-- DIRECTIONS --
Extract all lines that hold the string "picture".

■ ■ ■

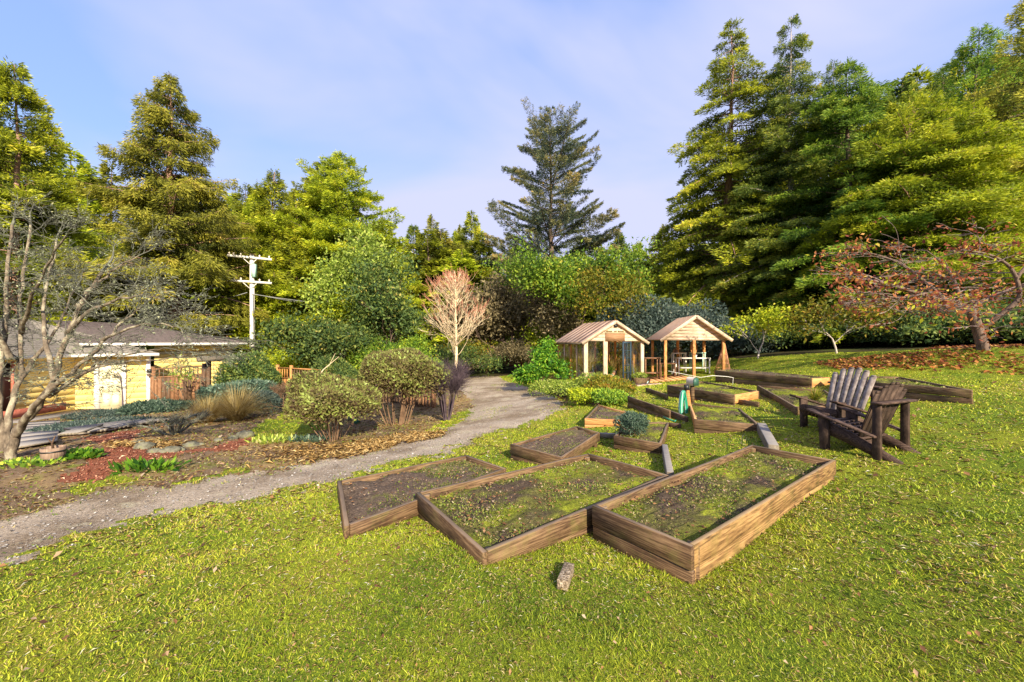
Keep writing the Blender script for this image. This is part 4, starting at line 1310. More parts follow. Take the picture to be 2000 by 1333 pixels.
# ---- chairs
def chair(origin, fwd, label, mats, wid=.62, double=False, scale=1.0, bh=.93):
    f = np.array([fwd[0], fwd[1], 0.]); f /= np.linalg.norm(f)
    s = np.array([f[1], -f[0], 0.])          # chair's right hand
    o = np.array(origin, float)
    r = thing('garden_chair', label, 'chair', tuple(o), 'slatted wooden garden chairs')
    T = lambda x, y, z: o + (s * x + f * y + np.array([0, 0, z])) * scale
    hw = wid / 2
    for sx in (-1, 1):
        mb = MB(); x = sx * hw
        a = [T(x - .022, .55, -.06), T(x + .022, .55, -.06), T(x + .022, .44, -.06), T(x - .022, .44, -.06)]
        b_ = [T(x - .022, .575, .50), T(x + .022, .575, .50), T(x + .022, .44, .50), T(x - .022, .44, .50)]
        mb.hexa(a, b_); bevel(mb.link('leg', M[mats[0] + '_v'], r), .006)
        mb = MB(); mb.hexa([T(x - .026, -.03, -.06), T(x + .026, -.03, -.06), T(x + .026, -.115, -.06), T(x - .026, -.115, -.06)], [T(x - .020, -.03, .70), T(x + .020, -.03, .70), T(x + .020, -.115, .70), T(x - .020, -.115, .70)])
        bevel(mb.link('leg', M[mats[0] + '_v'], r), .006)
        # arm: broad in front, sloping down to the rear post
        mb = MB(); xo = sx * (hw + .03)
        top = [T(xo - .065, .68, .535), T(xo + .065, .68, .535), T(xo + .038, -.08, .315), T(xo - .038, -.08, .315)]
        mb.hexa([p - [0, 0, .028] for p in top], top); bevel(mb.link('armrest', M[mats[1]], r), .006)
        # side rail: from the front leg down to the ground behind
        mb = MB(); xi = sx * (hw - .035)
        pr = [(.56, .36, .22), (.42, .36, .20), (.20, .29, .13), (-.02, .19, .05), (-.30, .05, -.03)]
        V = []
        for (y, zt, zb_) in pr:
            for dx in (-.018, .018): V += [T(xi + dx, y, zb_), T(xi + dx, y, zt)]
        q = []
        for i in range(len(pr) - 1):
            a4 = 4 * i
            q += [[a4, a4 + 4, a4 + 5, a4 + 1], [a4 + 2, a4 + 3, a4 + 7, a4 + 6], [a4 + 1, a4 + 5, a4 + 7, a4 + 3], [a4, a4 + 2, a4 + 6, a4 + 4]]
        q += [[0, 1, 3, 2], [4 * len(pr) - 4, 4 * len(pr) - 2, 4 * len(pr) - 1, 4 * len(pr) - 3]]
        mb.add(V, q); mb.link('side_rail', M[mats[0]], r)
    mb = MB()
    for i in range(7):
        t = i / 6.3
        y = .53 - .42 * t; z = .375 - .15 * t ** 1.3
        mb.beam(T(-hw + .02, y, z), T(hw - .02, y, z), .062, .02)
    mb.link('seat', M[mats[1]], r)
    mb = MB(); n = 6
    for i in range(n):
        c = (i - (n - 1) / 2) / ((n - 1) / 2)
        xb = c * (hw - .085); xt = c * (hw - .02)
        hh = bh - .10 * c * c
        y0, z0, y1 = .17, .16, .17 - (hh - .16) * .36
        w = .042
        up_ = (T(xt, y1, hh) - T(xb, y0, z0)); up_ /= np.linalg.norm(up_)
        p0, p1 = T(xb, y0, z0), T(xt, y1, hh)
        wdir = s
        nrm = np.cross(wdir, up_)
        a = [p0 - wdir * w - nrm * .01, p0 + wdir * w - nrm * .01, p0 + wdir * w + nrm * .01, p0 - wdir * w + nrm * .01]
        b_ = [p1 - wdir * w * 1.05 - nrm * .01, p1 + wdir * w * 1.05 - nrm * .01, p1 + wdir * w * 1.05 + nrm * .01, p1 - wdir * w * 1.05 + nrm * .01]
        mb.hexa(a, b_)
        tip = [q_ + up_ * .03 for q_ in [p1 - wdir * w * .6 - nrm * .01, p1 + wdir * w * .6 - nrm * .01, p1 + wdir * w * .6 + nrm * .01, p1 - wdir * w * .6 + nrm * .01]]
        mb.hexa([q_ + up_ * .001 for q_ in b_], tip)
    mb.link('backrest', M[mats[2] + '_v'], r)
    mb = MB(); mb.beam(T(-hw - .09, -.105, .715), T(hw + .09, -.105, .715), .12, .026); bevel(mb.link('crossbar', M[mats[0]], r), .005)
    mb = MB(); mb.beam(T(-hw + .05, .16, .15), T(hw - .05, .16, .15), .03, .08); mb.link('lower_crossbar', M[mats[0]], r)
    mb = MB(); mb.beam(T(-hw, .575, .33), T(hw, .575, .33), .025, .09); mb.link('front_apron', M[mats[0]], r)
    return r


nr = np.array([4.40, 4.88]); th = math.radians(22.4); w_ = np.array([math.cos(th), math.sin(th)]); fv = np.array([-math.sin(th), math.cos(th)])
oc = nr + w_ * .31
chair((oc[0], oc[1], .235), fv, 'dark brown slatted garden chair seen from behind, nearer of the pair', ('wood_chair', 'wood_chair', 'wood_chair'))
f2 = np.array([-.985, -.17]); s2 = np.array([f2[1], -f2[0]])
ch_o = np.array([4.72, 6.10]) - f2 * .55
chair((ch_o[0], ch_o[1], .30), f2, 'slatted garden chair showing the grey front of its back, farther of the pair', ('wood_chair', 'wood_chair', 'wood_chair_grey'), bh=.96)

# ---- hose post, mailbox and hose
hp = G(1347, 822); hp = zlev(1345, 812, .12)
hz = hgt(hp[0], hp[1])
r = thing('hose_post', 'orange-brown stake with a dark cap holding the coiled green hose', 'post', (hp[0], hp[1], hz))
hy = hp[1]
mb = MB(); mb.beam([hp[0] + .03, hy, hz - .1], P(1341.5, 759, hy), .07, .07); mb.link('stake', M['wood_orange'], r)
mb = MB(); tp = P(1341, 757, hy); mb.box(tp, (.085, .085, .11)); mb.link('cap', M['dark_metal'], r)
mb = MB(); mb.tube([P(1326, 762, hy - .1), P(1333, 766, hy - .1), P(1341, 764, hy - .05)], .012, 6); mb.link('hook', M['dark_metal'], r)
hr = thing('garden_hose', 'green and pale garden hose hung in long loops on the stake', 'hose', (hp[0], hp[1], hz))
rs = np.random.RandomState(4)
for k in range(11):
    cx = 1333.5 + rs.randn() * 1.6; top_ = 763 + rs.rand() * 3; bot = 812 + rs.rand() * 12; wd = 4 + rs.rand() * 7
    yy = hy - .12 - .012 * k
    a = np.linspace(0, 2 * math.pi, 25)
    pts = []
    for q in a:
        v = (1 - math.cos(q)) / 2
        px_ = cx + wd * math.sin(q) * (.35 + .65 * v) + 1.5 * v; py_ = top_ + (bot - top_) * v
        pts.append(P(px_, py_, yy + .03 * math.sin(q)))
    mb = MB(); mb.tube(pts, .0125, 6, False); mb.link('hose_loop', M['hose_pale' if k % 3 == 0 else 'hose'], hr, True)
mb = MB(); mb.tube([P(1325, 818, hy - .1), G(1318, 826) + [0, 0, .03], G(1306, 822) + [0, 0, .03], G(1296, 818) + [0, 0, .04]], .014, 6); mb.link('hose_end', M['hose'], hr, True)
# mailbox standing on the far corner of the plank bed
mp_ = P(1352, 753, 9.0)
mr_ = thing('mailbox', 'small green-fronted mailbox with a pale curved top above the long plank bed', 'mailbox', tuple(mp_))
sdir = np.array([.35, -.94, 0]); sdir /= np.linalg.norm(sdir); wd_ = np.array([.94, .35, 0]); wd_ /= np.linalg.norm(wd_)
prof = [(-.075, 0), (.075, 0), (.075, .13), (.05, .175), (0, .19), (-.05, .175), (-.075, .13)]
V = []
for e in (-.10, .10):
    for (x_, z_) in prof: V.append(mp_ + sdir * e + wd_ * x_ + np.array([0, 0, z_]))
n_ = len(prof)
mb = MB(); mb.add(V, [[k, (k + 1) % n_, n_ + (k + 1) % n_, n_ + k] for k in range(n_)]); mb.add(V[:n_], None, [[0, k, k + 1] for k in range(1, n_ - 1)])
mb.link('shell', M['pot_pale'], mr_)
mb = MB(); V2 = [v + sdir * .006 for v in V[n_:]]; mb.add(V2 + [v + sdir * .012 for v in V2], [[k, (k + 1) % n_, n_ + (k + 1) % n_, n_ + k] for k in range(n_)], [[n_, n_ + k, n_ + k + 1] for k in range(1, n_ - 1)])
mb.link('door', M['box_green'], mr_)
mb = MB(); mb.beam(mp_ + [0, 0, -.01], [mp_[0], mp_[1], hgt(mp_[0], mp_[1])], .07, .07); mb.link('post', M['wood_bed'], mr_)
# bird house like red box
bp_ = zlev(1216, 792, -.02)
r = thing('bird_feeder', 'little reddish wooden box with flat roof on a dark stand by the low shrubs', 'bird feeder', tuple(bp_))
mb = MB(); mb.box(bp_ + [0, 0, .16], (.20, .16, .10)); mb.link('box', M['red_wood'], r)
mb = MB(); mb.box(bp_ + [0, 0, .225], (.26, .22, .025)); mb.link('roof', M['wood_fence_dark'], r)
mb = MB(); mb.box(bp_ + [0, 0, .09], (.36, .24, .03)); mb.link('tray', M['wood_grey'], r)
mb = MB(); mb.box(bp_ + [0, 0, .02], (.10, .10, .12)); mb.link('foot', M['dark_metal'], r)
# irrigation pipes
for (pp, lb, mt) in (([(1305, 725, .30), (1335, 731, .28), (1370, 738, .27)], 'thin pale pipe bent over the grass left of the mailbox', 'white'), ([(1366, 738, .60), (1392, 734, .72), (1420, 736, .72), (1432, 738, .70), (1431, 752, .5)], 'thin pale pipe arched over the long plank bed', 'white'),
                     ([(1266, 745, -.02), (1262, 753, -.1), (1252, 759, -.14), (1246, 760, -.16)], 'short pale green hose curling out beside the greenhouse', 'hose_pale')):
    mb = MB(); mb.tube([P(a, b, 17.0 if mt == 'hose_pale' else (12.5 if a < 1366 or pp[0][0] < 1310 else 9.3)) for a, b, c in pp], .018 if mt == 'hose_pale' else .006, 6)
    o = mb.link('water_pipe', M[mt], None, True); set_tags(o, lb, 'pipe')
# thin stakes in the grass
for (a, b, c, lb) in ((1420, 882, 865, 'left of two thin dark wire stakes behind the tall two-plank bed'), (1449, 872, 861, 'right of two thin dark wire stakes behind the tall two-plank bed')):
    q_ = zlev(a, b, .22); mb = MB(); mb.tube([q_, q_ + [.005, 0, .14], q_ + [.05, .02, .17]], .004, 5); o = mb.link('wire_stake', M['dark_metal']); set_tags(o, lb, 'stake')
# timber offcut in the grass
bk0, bk1 = G(1098, 1155), G(1112, 1118)
M['block'] = mat_noise('rough_block', [(.35, (.08, .055, .035)), (.5, (.24, .18, .12)), (.65, (.46, .38, .29))], 60, 6, .9, .8, 90)
mb = MB(); mb.beam(bk0 + [0, 0, .035], bk1 + [0, 0, .035], .068, .06); o = mb.link('wood_offcut', M['block']); bevel(o, .006, 2); set_tags(o, 'short rough timber offcut lying alone in the front lawn', 'offcut')
# small things in the garden
c = G(697, 828)
r = thing('garden_ornament', 'small glossy green frog-like ornament under the rounded shrub', 'ornament', tuple(c))
mb = MB(); mb.ellipsoid(c + [0, 0, .09], (.10, .09, .11)); mb.link('body', M['ceramic_green'], r, True)
mb = MB(); mb.ellipsoid(c + [.0, -.03, .21], (.06, .06, .05)); mb.link('head', M['ceramic_green'], r, True)
c = G(683, 822)
mb = MB(); mb.ellipsoid(c + [0, 0, .08], (.07, .07, .10), 12, 8, .15); o = mb.link('garden_stone', M['stone'], None, True); set_tags(o, 'small grey stone left of the green ornament', 'stone')
c = G(722, 806)
r = thing('clay_pot', 'terracotta pot lying upside down under the spreading shrub', 'pot', tuple(c))
mb = MB(); mb.lathe(c, [(.22, 0), (.22, .05), (.19, .05), (.14, .24), (0, .24)], 16); mb.link('pot', M['terracotta'], r, True)
# barrel tub
c = G(104, 902)
r = thing('barrel_planter', 'half barrel of brown staves holding a bare stem, at the edge of the mulch', 'planter', tuple(c))
mb = MB(); mb.lathe(c, [(0, 0), (.125, 0), (.145, .12), (.150, .24), (.13, .24), (.13, .2), (0, .2)], 18); bb = mb.link('staves', M['barrel'], r, True)
for z, q_ in ((.05, .139), (.17, .153)):
    mb = MB(); mb.lathe(c, [(q_, z), (q_ + .003, z), (q_ + .003, z + .022), (q_, z + .022)], 18); mb.link('hoop', M['dark_metal'], r, True)
mb = MB(); mb.tube([c + [0, 0, .2], c + [-.02, 0, .3], c + [.03, 0, .42]], [.018, .014, .008], 6); mb.tube([c + [-.02, 0, .3], c + [-.09, 0, .38]], [.01, .006], 6); mb.link('stem', M['wood_fence_dark'], r)
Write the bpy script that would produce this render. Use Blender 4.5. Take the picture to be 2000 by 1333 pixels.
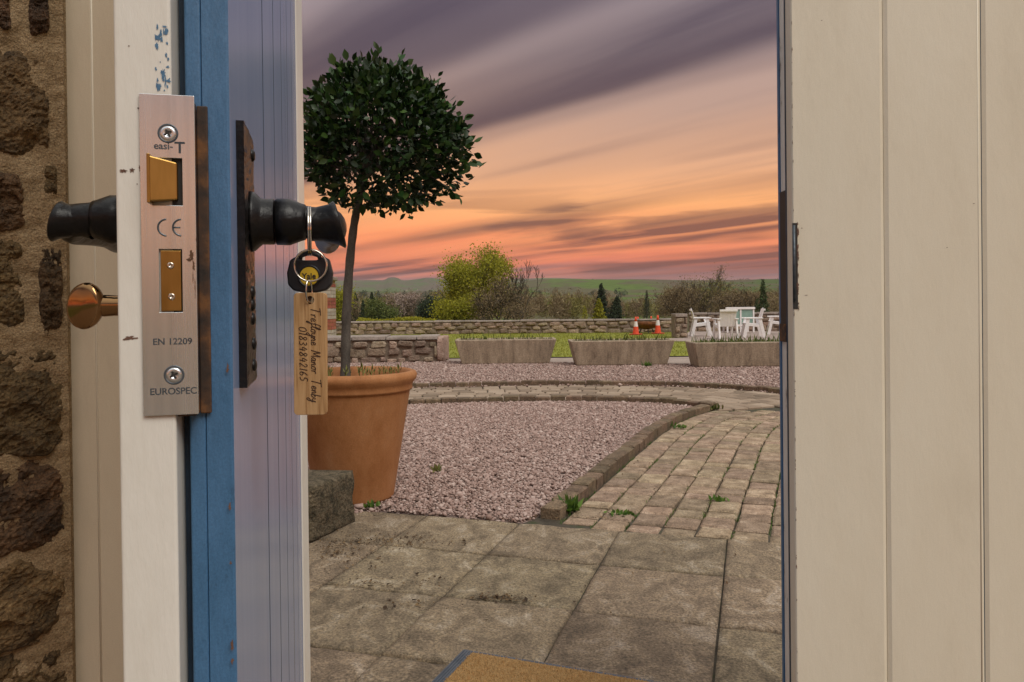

■ ■ ■

-- EXERCISE ANSWER --
Keep writing the Blender script for this image. This is part 4, starting at line 1310. More parts follow. Take the picture to be 2000 by 1333 pixels.
Write the bpy script that would produce this render. Use Blender 4.5. Take the picture to be 2000 by 1333 pixels.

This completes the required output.